Detalhes bibliográficos
Ano de defesa: 2021
Autor(a) principal: Farias, Victor Aguiar Evangelista de
Orientador(a): Não Informado pela instituição
Banca de defesa: Não Informado pela instituição
Tipo de documento: Tese
Tipo de acesso: Acesso aberto
Idioma: eng
Instituição de defesa: Não Informado pela instituição
Programa de Pós-Graduação: Não Informado pela instituição
Departamento: Não Informado pela instituição
País: Não Informado pela instituição
Palavras-chave em Português:
Link de acesso: http://www.repositorio.ufc.br/handle/riufc/59462
Resumo: Differential privacy is the state-of-the-art formal definition for data release under strong privacy guarantees. A variety of mechanisms has been proposed in the literature for releasing the output of numeric queries (e.g., the Laplace mechanism and smooth sensitivity mechanism). Those mechanisms guarantee different privacy by adding noise to the true query’s output. The amount of noise added is calibrated by the notions of global sensitivity and local sensitivity of the query that measure the impact of the addition or removal of an individual on the query’s output. Mechanisms that use local sensitivity add less noise and, consequently, have a more accurate answer.
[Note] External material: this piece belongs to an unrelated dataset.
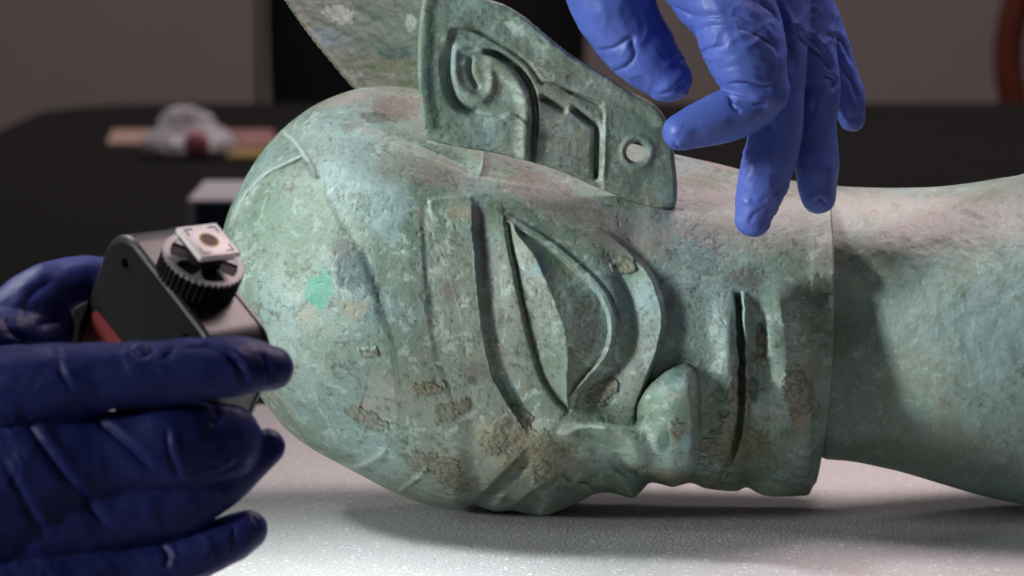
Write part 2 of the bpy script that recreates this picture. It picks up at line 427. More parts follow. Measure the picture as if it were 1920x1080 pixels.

However, although there has been some work on generic mechanisms for releasing the output of non-numeric queries using global sensitivity (e.g., the Exponential mechanism), the literature lacks generic mechanisms for releasing the output of non-numeric queries using local sensitivity to reduce the noise in the query’s output. In this work, we remedy this shortcoming and present the local dampening mechanism. We adapt the notion of local sensitivity for the non-numeric setting and leverage it to design a generic non-numeric mechanism. We provide theoretical comparisons to the exponential mechanism and show under which conditions the local dampening mechanism is more accurate than the exponential mechanism. We illustrate the effectiveness of the local dampening mechanism by applying it to three diverse problems: (i) median selection. We report the median element in the database; (ii) Influential node analysis. Given an influence metric, we release the top-k most influential nodes while preserving the privacy of the relationship between nodes in the network; (iii) Decision tree induction. We provide a private adaptation to the ID3 algorithm to build decision trees from a given tabular dataset. Experimental evaluation shows that we can reduce the error for median selection application up to 18%, reduce the use of privacy budget by 2 to 4 orders of magnitude for influential node analysis application and increase accuracy up to 8% for decision tree induction when compared to global sensitivity based approaches.